Our partner, Energy XXI, just announced an exciting discovery on Main Pass 295 that is currently drilling and operated by Apache. So we’re excited about it and the broader potential of the play. [Editor’s Note: In March, Energy XXI and Apache inked a joint venture targeting salt domes across 135 blocks on the shelf.] A lot of what we’ll be doing is utilizing new seismic and reprocessing techniques in the deeper sections, to see things that we couldn’t see even five years ago.
Investor So do you expect to achieve a lot more growth than before?

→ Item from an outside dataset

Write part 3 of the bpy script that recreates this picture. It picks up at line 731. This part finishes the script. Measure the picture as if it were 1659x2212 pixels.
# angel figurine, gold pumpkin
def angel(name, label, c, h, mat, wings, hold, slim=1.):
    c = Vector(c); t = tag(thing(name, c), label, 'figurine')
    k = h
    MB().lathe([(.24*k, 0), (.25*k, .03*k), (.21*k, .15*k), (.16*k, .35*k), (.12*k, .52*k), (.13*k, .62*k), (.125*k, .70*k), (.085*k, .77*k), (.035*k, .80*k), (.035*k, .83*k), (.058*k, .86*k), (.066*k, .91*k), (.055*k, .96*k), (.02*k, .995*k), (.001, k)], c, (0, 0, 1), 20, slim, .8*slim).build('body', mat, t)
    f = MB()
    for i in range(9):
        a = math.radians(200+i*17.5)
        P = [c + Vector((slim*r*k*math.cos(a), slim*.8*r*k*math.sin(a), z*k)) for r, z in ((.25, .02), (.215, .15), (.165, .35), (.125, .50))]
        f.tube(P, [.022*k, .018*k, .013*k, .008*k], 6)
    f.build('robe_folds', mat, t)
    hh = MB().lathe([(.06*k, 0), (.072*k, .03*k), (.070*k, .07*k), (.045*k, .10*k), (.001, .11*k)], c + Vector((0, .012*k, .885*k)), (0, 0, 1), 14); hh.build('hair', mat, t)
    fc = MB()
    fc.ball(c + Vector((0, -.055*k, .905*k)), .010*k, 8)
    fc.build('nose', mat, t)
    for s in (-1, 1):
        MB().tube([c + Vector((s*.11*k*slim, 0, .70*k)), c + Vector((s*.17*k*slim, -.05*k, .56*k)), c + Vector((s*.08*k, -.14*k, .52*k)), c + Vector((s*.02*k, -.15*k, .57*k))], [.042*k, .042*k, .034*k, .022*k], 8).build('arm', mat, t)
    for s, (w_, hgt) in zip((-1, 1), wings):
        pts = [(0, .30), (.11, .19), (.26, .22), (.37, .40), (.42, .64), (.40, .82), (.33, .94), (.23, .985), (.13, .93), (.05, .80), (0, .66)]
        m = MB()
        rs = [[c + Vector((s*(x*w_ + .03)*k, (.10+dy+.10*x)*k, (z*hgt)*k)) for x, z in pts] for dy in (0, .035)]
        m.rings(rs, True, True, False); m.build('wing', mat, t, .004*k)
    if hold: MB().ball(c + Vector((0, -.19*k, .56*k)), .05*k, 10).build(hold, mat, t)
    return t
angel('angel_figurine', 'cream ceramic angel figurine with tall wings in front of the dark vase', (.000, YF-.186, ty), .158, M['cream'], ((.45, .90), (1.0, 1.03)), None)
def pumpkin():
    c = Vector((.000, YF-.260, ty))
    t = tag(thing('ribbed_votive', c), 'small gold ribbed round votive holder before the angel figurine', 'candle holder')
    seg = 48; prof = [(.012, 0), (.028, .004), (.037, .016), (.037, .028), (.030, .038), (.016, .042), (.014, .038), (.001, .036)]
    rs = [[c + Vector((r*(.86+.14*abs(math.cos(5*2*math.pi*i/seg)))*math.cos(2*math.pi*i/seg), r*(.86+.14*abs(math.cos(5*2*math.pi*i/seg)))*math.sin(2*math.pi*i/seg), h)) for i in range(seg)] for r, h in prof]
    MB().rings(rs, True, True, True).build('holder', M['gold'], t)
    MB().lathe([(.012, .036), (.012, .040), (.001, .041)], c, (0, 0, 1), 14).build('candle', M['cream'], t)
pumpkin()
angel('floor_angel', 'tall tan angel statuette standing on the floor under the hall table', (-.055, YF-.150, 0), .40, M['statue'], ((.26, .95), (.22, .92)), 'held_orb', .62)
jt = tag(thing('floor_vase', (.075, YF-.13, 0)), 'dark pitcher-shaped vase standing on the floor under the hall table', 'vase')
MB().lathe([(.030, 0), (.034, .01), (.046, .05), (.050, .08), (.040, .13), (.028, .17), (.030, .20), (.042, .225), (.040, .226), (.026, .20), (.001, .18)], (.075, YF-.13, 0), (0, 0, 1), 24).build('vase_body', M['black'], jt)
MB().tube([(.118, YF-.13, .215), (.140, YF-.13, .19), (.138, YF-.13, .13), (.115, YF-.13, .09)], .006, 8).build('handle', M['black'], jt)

McCarroll I think so. At Dynamic, we went from 8,000 or 9,000 barrels a day in one year and we doubled that in another year. Now, Fieldwood is going to be, by far, the biggest operator on the shelf. We are the largest acreage holder on the shelf and the largest producer. But we believe that the potential of these assets is tremendous, and we are very optimistic about the future.

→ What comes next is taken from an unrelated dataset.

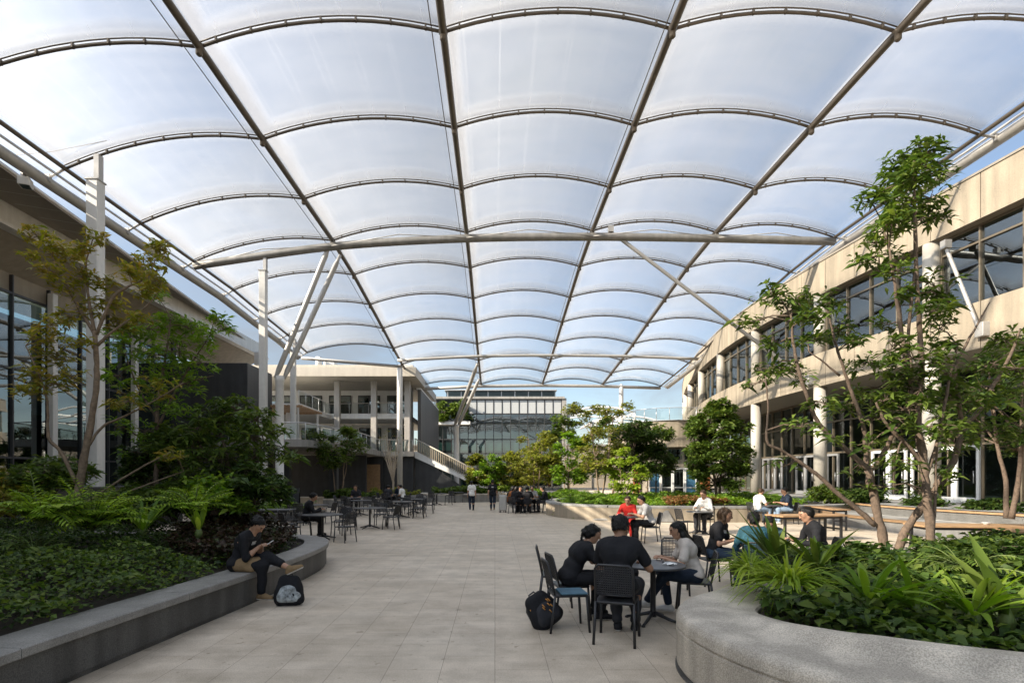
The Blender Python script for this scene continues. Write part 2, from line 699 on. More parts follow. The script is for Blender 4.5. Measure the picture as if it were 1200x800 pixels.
# ================================================================= palette
M = MATS
surf('white_steel', (0.62, 0.60, 0.56), rough=0.45, var=0.06, bump=0.02, spec=0.5, stain=0.12)
surf('dark_steel', (0.115, 0.095, 0.075), rough=0.4, metal=0.35, var=0.15, bump=0.02)
surf('grey_steel', (0.42, 0.40, 0.37), rough=0.42, metal=0.2, var=0.08, bump=0.02, stain=0.12)
surf('beam_grey', (0.235, 0.222, 0.20), rough=0.45, metal=0.2, var=0.1, bump=0.02, stain=0.2)
surf('black_metal', (0.018, 0.018, 0.02), rough=0.38, var=0.2, bump=0.02, spec=0.5)
surf('table_top_grey', (0.055, 0.056, 0.06), rough=0.35, var=0.15, bump=0.02, spec=0.5)
surf('granite', (0.255, 0.243, 0.222), rough=0.5, var=0.14, scale=2, fine=0.28, fscale=95, bump=0.05, bscale=200, stain=0.2)
surf('granite_dark', (0.105, 0.10, 0.092), rough=0.55, var=0.15, scale=3, fine=0.35, fscale=95, bump=0.1, bscale=90, stain=0.4)
surf('granite_pale', (0.53, 0.47, 0.385), rough=0.6, var=0.14, scale=1.6, fine=0.32, fscale=95, bump=0.12, bscale=90, stain=0.32)
surf('concrete_warm', (0.335, 0.28, 0.205), rough=0.75, var=0.09, scale=0.8, fine=0.12, fscale=40, bump=0.06, bscale=30, stain=0.24)
surf('concrete_grey', (0.30, 0.29, 0.27), rough=0.75, var=0.1, scale=1.2, fine=0.12, fscale=60, bump=0.06, bscale=30, stain=0.2)
surf('column_paint', (0.42, 0.385, 0.325), rough=0.5, var=0.05, bump=0.02, stain=0.1)
surf('soffit_brown', (0.25, 0.22, 0.18), rough=0.6, var=0.12, scale=2, bump=0.04)
surf('wall_beige', (0.30, 0.26, 0.205), rough=0.7, var=0.08, scale=1, bump=0.03, stain=0.15)
surf('dark_cladding', (0.045, 0.045, 0.047), rough=0.45, var=0.2, scale=1.5, bump=0.03, stain=0.2)
surf('mid_cladding', (0.11, 0.108, 0.105), rough=0.55, var=0.15, scale=1.5, bump=0.04, stain=0.2)
surf('mullion', (0.05, 0.05, 0.052), rough=0.4, metal=0.3, var=0.1, bump=0)
surf('mullion_bronze', (0.17, 0.14, 0.10), rough=0.45, metal=0.3, var=0.1, bump=0)
surf('alu', (0.5, 0.5, 0.5), rough=0.35, metal=0.6, var=0.05, bump=0)
surf('white_panel', (0.72, 0.72, 0.70), rough=0.5, var=0.04, bump=0.01, stain=0.08)
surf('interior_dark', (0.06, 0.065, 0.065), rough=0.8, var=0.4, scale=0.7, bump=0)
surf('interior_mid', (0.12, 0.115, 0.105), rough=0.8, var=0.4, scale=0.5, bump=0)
surf('timber', (0.34, 0.21, 0.11), rough=0.5, var=0.25, scale=5, bump=0.08, bscale=40)
surf('timber_orange', (0.21, 0.11, 0.05), rough=0.5, var=0.2, scale=4, bump=0.05)
surf('soil', (0.03, 0.022, 0.015), rough=0.95, var=0.4, scale=12, bump=0.4, bscale=40)
surf('bark', (0.125, 0.088, 0.062), rough=0.9, var=0.45, scale=18, bump=0.5, bscale=35)
surf('bark_pale', (0.21, 0.15, 0.10), rough=0.9, var=0.4, scale=12, bump=0.4, bscale=35)
surf('bark_white', (0.46, 0.38, 0.29), rough=0.85, var=0.2, scale=12, bump=0.3, bscale=35)
surf('bark_dark', (0.09, 0.065, 0.045), rough=0.9, var=0.3, scale=14, bump=0.5, bscale=35)
surf('stem', (0.09, 0.12, 0.03), rough=0.6, var=0.2, bump=0)
surf('blue_panel', (0.05, 0.14, 0.23), rough=0.4, var=0.15, bump=0)
surf('orange_panel', (0.36, 0.13, 0.045), rough=0.5, var=0.15, bump=0)

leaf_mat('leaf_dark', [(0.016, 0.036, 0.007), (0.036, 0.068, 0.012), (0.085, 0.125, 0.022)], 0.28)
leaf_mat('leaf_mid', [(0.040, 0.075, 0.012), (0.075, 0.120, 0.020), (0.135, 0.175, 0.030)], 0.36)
leaf_mat('leaf_bright', [(0.085, 0.17, 0.018), (0.14, 0.24, 0.026), (0.22, 0.30, 0.042)], 0.42)
leaf_mat('leaf_lime', [(0.16, 0.25, 0.022), (0.25, 0.34, 0.038), (0.36, 0.42, 0.07)], 0.42)
leaf_mat('leaf_yellow', [(0.16, 0.18, 0.022), (0.27, 0.26, 0.035), (0.33, 0.23, 0.06), (0.12, 0.165, 0.026)], 0.45)
leaf_mat('leaf_fern', [(0.17, 0.28, 0.026), (0.26, 0.38, 0.04), (0.35, 0.44, 0.06)], 0.45)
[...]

Investor Will you be at the next offshore lease sales?
McCarroll Sure, we will.
Investor You said going public might be an option in the future.
McCarroll With all private-equity portfolio companies, there’s always an exit plan. You never know. At Dynamic we had decided to go public but at the last minute, we sold to another company instead. But we are not buying this with a short-term outlook for flipping it any time soon. Fieldwood is the largest private-equity commitment Riverstone has ever made as a firm. This business has generated billions in cash flow for Apache over the years and we believe that it will be extremely profitable for us as well.
As a stand-alone entity, Fieldwood is going to ensure that it has all the people and processes in place required for us to be a public company one day, should we choose to do so. However, we intend to keep all our options open and see what the future brings.
Investor Is there any change planned in capital spending through year-end?
McCarroll Our goal is to drill 35 to 40 wells per year as well as maintain a robust level of other operations projects. This is in line with Apache’s historic activity level. We’ll be spending more than $500 million per year of capital to keep that pace up.